Japan Finance Minister Fires Off Again on Yen-Trading Concerns
- Aso: Japan will monitor speculative trades, respond as needed
- Appreciation to 18-month high seen undermining inflation
Japanese Finance Minister Taro Aso extended his verbal campaign of expressing concern about his nation’s exchange rate after the yen jumped to an 18-month high.
For at least the second time since the U.S. Treasury Department cited Japan on a currency watch list last week, Aso said his government is monitoring speculative trades in the yen and will respond if needed. Japan hasn’t intervened in the foreign-exchange market since 2011, instead sticking to verbal jawboning in a climate where monetary policy has played a bigger role in determining the yen’s value.

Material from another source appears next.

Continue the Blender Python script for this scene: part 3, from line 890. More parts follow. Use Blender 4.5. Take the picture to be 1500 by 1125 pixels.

For his part, Bank of Japan Governor Haruhiko Kuroda said the central bank is focused on price stability, not the exchange rate, and will take additional easing steps if needed to meet its inflation target. The two officials spoke Tuesday in Frankfurt, where they are attending an annual gathering of the Asian Development Bank, which Kuroda used to lead.
The BOJ chief earlier in the week expressed his own concerns about the yen’s gains this year, which he said risked harming Japan’s economic recovery. Aso couched his concerns in the language of the Group of 20, whose members have pledged to avoid competitive devaluations, saying abrupt currency movements aren’t deemed desirable by any country.
"The main justification for official intervention would be the prevention of disruptive moves in the FX markets -- indeed, the increasingly vocal concerns that have been voiced by various Japanese officials recently follow the spirit" of the G-20, strategists led by Valentin Marinov, head of Group-of-10 currency strategy at Credit Agricole SA’s corporate and investment-banking unit in London, wrote in a note.
The U.S. declaration of Japan being among the nations whose foreign-exchange practices bear close monitoring to gauge whether they provide an unfair trade advantage has introduced a new dynamic for the yen. The currency was already strengthening after the BOJ’s April 28 decision to stand pat on monetary policy even after a downgrade in the outlook for Japan’s growth and inflation.
Against the dollar, the yen was at 106.76 as of 4:05 p.m. in Tokyo, with its year-to-date advance standing at 13 percent, the biggest among the G-10 currencies.
Backfire Risk
"The irony is that the U.S. Treasury’s intervention may well ultimately backfire by undermining the credibility of Japan’s ongoing jawboning and making it more likely that the yen is driven to a level at which Tokyo does have to step in and actually conduct FX intervention," Krishna Guha, vice chairman of Evercore ISI in Washington, wrote in a May 2 note.
Aso repeated in Frankfurt that Japan considers a response to a strong yen acceptable within an agreement by the G-20. Meantime, the smaller Group of Seven, which Japan chairs this year, would be unlikely to accept Japan’s intervention to stop the yen’s appreciation under the current economic conditions, according to former top currency official Naoyuki Shinohara, the Nikkei newspaper reported Wednesday.
Over the weekend, Aso called the recent jump in the yen a one-sided speculative move that was "extremely concerning," and said that the five-yen move in the currency over two days last week was "clearly a one-sided speculative move."